• PROMPT
Repeat exactly, and only, the lines from the one that contains "0.12, var=0.1, scale=0.3, spec=0.8)" through the one that contains "0.04), 0.45, var=0.2)", both ends included.

• DATA TO PROCESS
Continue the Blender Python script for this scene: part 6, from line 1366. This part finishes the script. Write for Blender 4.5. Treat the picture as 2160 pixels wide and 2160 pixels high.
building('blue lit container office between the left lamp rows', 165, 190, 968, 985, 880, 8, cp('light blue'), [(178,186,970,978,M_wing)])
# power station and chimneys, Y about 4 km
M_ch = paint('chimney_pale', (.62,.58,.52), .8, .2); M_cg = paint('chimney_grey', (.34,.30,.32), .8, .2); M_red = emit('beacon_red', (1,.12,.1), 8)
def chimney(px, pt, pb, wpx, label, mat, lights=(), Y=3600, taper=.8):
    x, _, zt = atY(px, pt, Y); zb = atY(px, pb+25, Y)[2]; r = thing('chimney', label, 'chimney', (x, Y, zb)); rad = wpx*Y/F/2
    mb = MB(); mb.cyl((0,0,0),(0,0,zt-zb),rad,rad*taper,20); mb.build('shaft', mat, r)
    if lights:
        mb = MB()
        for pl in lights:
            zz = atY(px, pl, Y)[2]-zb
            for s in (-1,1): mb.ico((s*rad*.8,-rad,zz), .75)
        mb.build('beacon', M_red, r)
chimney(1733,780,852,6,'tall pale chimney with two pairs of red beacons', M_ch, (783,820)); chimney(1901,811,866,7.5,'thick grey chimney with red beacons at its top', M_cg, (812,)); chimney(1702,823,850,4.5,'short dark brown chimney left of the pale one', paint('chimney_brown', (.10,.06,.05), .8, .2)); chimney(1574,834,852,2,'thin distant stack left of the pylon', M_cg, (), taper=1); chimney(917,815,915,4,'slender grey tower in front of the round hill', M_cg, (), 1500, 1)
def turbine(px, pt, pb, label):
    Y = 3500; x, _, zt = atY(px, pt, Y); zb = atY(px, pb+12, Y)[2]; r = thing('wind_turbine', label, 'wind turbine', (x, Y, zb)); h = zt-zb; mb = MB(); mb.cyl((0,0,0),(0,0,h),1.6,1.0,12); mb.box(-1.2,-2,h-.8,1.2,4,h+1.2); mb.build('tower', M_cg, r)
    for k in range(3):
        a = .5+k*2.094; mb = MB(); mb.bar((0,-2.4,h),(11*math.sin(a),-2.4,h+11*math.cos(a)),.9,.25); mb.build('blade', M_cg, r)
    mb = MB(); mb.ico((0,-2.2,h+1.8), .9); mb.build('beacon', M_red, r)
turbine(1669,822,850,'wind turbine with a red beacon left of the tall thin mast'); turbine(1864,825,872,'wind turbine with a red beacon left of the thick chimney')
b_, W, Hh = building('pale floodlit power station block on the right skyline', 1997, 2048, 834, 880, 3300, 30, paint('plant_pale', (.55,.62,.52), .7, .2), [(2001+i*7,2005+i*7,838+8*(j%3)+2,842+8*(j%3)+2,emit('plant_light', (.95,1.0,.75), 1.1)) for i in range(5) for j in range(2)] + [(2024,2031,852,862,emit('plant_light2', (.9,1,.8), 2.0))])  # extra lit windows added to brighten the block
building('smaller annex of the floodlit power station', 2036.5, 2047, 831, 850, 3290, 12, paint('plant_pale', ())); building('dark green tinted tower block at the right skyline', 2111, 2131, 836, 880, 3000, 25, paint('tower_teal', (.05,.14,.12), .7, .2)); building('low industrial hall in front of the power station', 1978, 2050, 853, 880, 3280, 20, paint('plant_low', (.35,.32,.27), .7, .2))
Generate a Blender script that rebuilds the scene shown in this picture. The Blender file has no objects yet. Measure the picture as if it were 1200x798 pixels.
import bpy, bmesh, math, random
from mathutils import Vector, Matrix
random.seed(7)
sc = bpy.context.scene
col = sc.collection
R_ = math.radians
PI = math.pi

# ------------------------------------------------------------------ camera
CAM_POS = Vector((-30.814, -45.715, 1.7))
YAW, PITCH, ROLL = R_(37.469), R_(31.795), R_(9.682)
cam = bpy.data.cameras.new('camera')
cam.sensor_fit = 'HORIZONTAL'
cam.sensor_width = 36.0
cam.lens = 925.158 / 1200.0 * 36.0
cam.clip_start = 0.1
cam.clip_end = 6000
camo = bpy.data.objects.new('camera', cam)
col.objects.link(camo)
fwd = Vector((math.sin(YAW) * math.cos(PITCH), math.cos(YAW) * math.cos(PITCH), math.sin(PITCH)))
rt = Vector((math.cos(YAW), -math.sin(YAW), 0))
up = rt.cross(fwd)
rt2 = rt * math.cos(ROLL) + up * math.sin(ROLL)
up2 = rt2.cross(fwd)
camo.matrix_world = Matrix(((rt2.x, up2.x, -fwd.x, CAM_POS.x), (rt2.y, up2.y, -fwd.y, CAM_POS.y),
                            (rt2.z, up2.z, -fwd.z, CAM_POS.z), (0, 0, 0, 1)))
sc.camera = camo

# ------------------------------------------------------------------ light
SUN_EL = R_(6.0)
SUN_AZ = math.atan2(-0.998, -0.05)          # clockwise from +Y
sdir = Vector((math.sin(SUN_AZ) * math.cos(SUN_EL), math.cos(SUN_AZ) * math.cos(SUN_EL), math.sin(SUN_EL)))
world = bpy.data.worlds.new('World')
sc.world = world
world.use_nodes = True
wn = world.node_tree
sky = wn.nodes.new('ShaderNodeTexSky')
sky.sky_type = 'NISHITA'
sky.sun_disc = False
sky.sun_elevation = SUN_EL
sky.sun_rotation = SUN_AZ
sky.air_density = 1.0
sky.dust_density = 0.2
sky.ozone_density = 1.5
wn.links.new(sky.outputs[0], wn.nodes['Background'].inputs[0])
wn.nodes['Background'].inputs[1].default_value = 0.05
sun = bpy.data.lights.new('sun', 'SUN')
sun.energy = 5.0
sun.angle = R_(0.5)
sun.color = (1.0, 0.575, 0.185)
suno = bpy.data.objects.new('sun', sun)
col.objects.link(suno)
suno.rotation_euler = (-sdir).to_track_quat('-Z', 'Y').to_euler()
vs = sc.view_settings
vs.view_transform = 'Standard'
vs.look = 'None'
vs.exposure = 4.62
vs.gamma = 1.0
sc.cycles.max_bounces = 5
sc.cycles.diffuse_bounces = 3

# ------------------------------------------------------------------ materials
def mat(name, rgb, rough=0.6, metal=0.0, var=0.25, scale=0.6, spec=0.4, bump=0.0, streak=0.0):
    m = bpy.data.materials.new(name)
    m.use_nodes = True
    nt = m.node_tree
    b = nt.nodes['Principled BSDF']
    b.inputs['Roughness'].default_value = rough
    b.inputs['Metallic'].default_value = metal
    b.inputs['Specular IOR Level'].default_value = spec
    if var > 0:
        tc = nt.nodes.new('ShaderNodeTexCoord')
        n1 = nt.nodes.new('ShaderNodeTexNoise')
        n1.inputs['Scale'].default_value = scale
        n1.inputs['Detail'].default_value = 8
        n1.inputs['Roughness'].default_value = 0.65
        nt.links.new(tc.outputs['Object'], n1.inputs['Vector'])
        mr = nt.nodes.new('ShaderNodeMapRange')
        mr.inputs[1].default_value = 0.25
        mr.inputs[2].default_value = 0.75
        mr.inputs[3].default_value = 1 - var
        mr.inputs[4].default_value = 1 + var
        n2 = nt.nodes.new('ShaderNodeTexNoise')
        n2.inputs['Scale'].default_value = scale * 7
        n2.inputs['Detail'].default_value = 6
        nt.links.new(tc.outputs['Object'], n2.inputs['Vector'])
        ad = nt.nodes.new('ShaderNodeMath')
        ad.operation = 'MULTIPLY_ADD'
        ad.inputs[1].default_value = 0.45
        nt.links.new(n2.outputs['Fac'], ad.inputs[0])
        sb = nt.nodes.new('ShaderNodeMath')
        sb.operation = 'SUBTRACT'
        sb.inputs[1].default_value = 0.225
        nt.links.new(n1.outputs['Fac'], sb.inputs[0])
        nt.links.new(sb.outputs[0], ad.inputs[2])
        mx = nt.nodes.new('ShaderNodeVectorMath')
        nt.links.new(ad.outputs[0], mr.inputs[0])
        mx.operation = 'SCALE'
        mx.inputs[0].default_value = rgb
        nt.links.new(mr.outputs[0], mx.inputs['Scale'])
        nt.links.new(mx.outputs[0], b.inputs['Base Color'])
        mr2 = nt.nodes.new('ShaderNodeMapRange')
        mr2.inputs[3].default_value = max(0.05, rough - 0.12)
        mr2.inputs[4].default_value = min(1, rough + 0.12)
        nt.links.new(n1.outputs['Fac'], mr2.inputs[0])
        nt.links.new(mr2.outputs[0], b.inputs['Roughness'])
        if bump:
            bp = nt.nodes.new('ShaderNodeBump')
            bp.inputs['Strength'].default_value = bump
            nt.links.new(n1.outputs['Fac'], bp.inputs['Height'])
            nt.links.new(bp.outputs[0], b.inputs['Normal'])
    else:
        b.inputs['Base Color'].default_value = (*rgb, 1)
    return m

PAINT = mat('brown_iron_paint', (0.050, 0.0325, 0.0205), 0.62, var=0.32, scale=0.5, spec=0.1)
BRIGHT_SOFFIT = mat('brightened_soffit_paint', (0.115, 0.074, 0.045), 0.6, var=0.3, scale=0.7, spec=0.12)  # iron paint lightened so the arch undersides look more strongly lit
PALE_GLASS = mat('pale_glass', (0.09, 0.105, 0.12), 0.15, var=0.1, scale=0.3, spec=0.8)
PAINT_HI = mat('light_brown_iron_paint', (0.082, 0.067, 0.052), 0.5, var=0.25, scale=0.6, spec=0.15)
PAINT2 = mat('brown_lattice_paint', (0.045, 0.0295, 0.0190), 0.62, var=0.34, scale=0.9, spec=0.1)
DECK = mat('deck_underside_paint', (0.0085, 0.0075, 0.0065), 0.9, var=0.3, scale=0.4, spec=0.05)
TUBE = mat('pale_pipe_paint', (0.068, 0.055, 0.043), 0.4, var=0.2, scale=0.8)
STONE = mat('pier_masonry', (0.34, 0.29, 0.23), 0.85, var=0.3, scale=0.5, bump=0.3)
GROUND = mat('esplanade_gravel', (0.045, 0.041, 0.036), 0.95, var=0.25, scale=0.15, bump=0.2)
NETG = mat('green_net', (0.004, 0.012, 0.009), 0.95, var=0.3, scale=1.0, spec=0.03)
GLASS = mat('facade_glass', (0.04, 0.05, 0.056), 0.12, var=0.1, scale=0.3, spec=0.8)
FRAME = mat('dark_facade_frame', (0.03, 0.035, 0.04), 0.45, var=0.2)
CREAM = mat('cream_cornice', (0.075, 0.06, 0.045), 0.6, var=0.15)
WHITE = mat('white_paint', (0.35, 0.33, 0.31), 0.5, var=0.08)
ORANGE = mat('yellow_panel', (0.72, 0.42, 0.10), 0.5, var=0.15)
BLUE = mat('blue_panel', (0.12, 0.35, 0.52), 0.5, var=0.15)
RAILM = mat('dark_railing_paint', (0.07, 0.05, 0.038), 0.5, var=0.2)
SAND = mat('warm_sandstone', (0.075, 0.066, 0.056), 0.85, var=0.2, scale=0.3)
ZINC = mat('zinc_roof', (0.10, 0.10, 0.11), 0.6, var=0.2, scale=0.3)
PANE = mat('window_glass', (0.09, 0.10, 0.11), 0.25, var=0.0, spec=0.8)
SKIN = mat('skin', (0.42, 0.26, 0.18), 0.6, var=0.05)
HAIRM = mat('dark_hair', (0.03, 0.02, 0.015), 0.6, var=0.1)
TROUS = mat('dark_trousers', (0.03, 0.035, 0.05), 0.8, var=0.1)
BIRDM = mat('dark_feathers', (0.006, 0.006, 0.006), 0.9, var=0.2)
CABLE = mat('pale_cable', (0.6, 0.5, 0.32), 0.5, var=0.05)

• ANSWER
GLASS = mat('facade_glass', (0.04, 0.05, 0.056), 0.12, var=0.1, scale=0.3, spec=0.8)
FRAME = mat('dark_facade_frame', (0.03, 0.035, 0.04), 0.45, var=0.2)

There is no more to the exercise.